Mamdouh sees AI as a transformation, not an end, calling it “not the death of cinema” but a “rebirth.” Still, he cautions that AI risks undermining filmmaking’s collaborative nature when a director works solo with AI, potentially losing the rich input from production designers, cinematographers, and sound artists.

Industry Outlook

The AI market in film is set to grow from $1.28 billion in 2024 to $1.6 billion in 2025, reaching around $14 billion by 2033, according to The Business Research Company. The broader AI sector in media and entertainment is expected to jump from $25.98 billion this year to nearly $99.48 billion by 2030.

In the Middle East and North Africa, subscription video-on-demand revenue is forecast to hit $1.5 billion by 2025, driven by platforms like Shahid, Netflix, YouTube Premium, and StarzPlay. Analysts believe AI could lower production costs and speed up localization.
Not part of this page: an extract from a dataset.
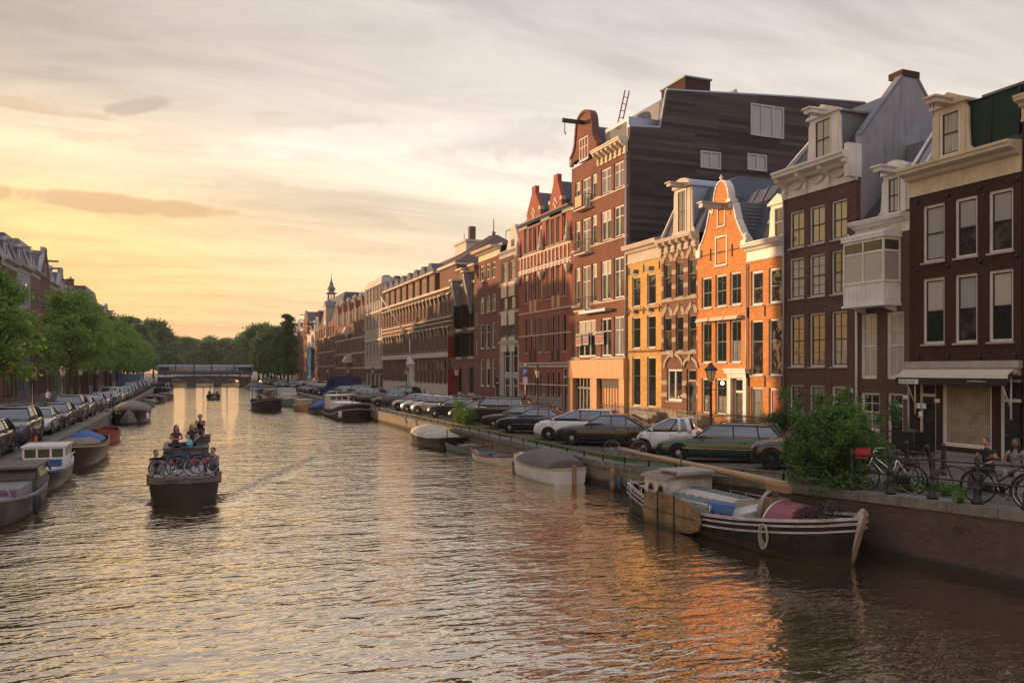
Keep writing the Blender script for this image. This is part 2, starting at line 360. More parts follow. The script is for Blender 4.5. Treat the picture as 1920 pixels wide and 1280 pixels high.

Hollywood studios are already testing hybrid models blending human creativity with AI-generated visuals.

Future of Storytelling

Despite global adoption, UAE creatives remain cautious about fully embracing AI. Hashmi believes the pendulum will swing back as audiences crave original, human-made stories. Majdalawieh acknowledges that filmmaking opportunities will continue for now but warns about growing uncertainty.

Mamdouh urges filmmakers to shape AI’s role in storytelling rather than resist it. “We must shape the future rather than let it shape us,” he says.

Professor Bentley doubts AI can truly replicate human emotion. “If you don’t mind unoriginal and rather dull content, then AI will be fine for you,” he notes, adding wryly that this describes many Hollywood movies. His advice: “Reality is always better than imitation, and AI can only imitate us.”